Effects of the Spatial Structure Conditions of Urban Underpass Tunnels’ Longitudinal Section on Drivers’ Physiological and Behavioral Comfort

Abstract

To investigate the physiological and behavioral comfort of drivers traversing urban underpass tunnels with various spatial structure conditions, a driving simulator experiment was conducted using 3DMAX and SCANeRTM studio software. Three parameters, including the slope, slope length, and height of a tunnel, were selected as research objects to explore the optimal combination of structural parameters in urban underpass tunnels. The heart rate (HR), interbeat (RR) interval, speed, and lane centerline offset value were collected for 30 drivers. Then, a measurement model of the relationship among HR, RR interval, speed, lane centerline offset value, and structural parameters was established by using partial correlation analyses and the stepwise regression method.

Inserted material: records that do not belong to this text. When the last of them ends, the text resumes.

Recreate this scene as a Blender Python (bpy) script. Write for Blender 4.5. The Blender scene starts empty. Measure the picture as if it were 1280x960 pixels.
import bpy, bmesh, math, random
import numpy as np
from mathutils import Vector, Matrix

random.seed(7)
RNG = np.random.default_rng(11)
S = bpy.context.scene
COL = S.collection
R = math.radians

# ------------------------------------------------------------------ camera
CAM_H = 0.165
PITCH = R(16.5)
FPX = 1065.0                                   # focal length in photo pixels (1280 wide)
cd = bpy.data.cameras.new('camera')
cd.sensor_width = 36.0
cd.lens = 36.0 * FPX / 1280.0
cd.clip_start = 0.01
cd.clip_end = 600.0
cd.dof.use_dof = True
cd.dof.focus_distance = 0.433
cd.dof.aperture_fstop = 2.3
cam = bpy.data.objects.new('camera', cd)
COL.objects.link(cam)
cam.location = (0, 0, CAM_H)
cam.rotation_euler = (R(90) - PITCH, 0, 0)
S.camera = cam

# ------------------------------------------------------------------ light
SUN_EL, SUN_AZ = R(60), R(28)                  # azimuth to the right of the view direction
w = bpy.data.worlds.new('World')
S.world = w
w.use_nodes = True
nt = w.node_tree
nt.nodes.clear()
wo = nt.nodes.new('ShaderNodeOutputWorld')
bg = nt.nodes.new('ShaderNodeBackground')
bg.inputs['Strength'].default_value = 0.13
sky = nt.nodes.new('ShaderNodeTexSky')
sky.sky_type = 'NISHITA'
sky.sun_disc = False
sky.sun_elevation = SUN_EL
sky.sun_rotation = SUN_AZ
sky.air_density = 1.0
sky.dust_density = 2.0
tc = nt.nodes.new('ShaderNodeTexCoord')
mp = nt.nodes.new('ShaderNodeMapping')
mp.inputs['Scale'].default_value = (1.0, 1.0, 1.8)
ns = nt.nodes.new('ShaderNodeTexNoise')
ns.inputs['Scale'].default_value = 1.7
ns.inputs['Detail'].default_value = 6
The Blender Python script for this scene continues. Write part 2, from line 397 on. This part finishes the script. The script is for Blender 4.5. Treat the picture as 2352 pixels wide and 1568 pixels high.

On this basis, a structural constraint model based on the drivers’ physiological and behavioral comfort thresholds was also constructed. The results show that the driver’s HR, RR interval, speed, and lane centerline offsets are significantly related to the tunnel height, slope, and slope length. More importantly, this paper not only analyzed the effects of various structural parameters on drivers’ physiology and behavior but also proposed an optimized combination of structural parameters based on drivers’ physiological and behavioral comfort. It can reasonably improve tunnel design in China, ensure tunnel traffic safety, and seek the maximum comfort of the driver in the driving process.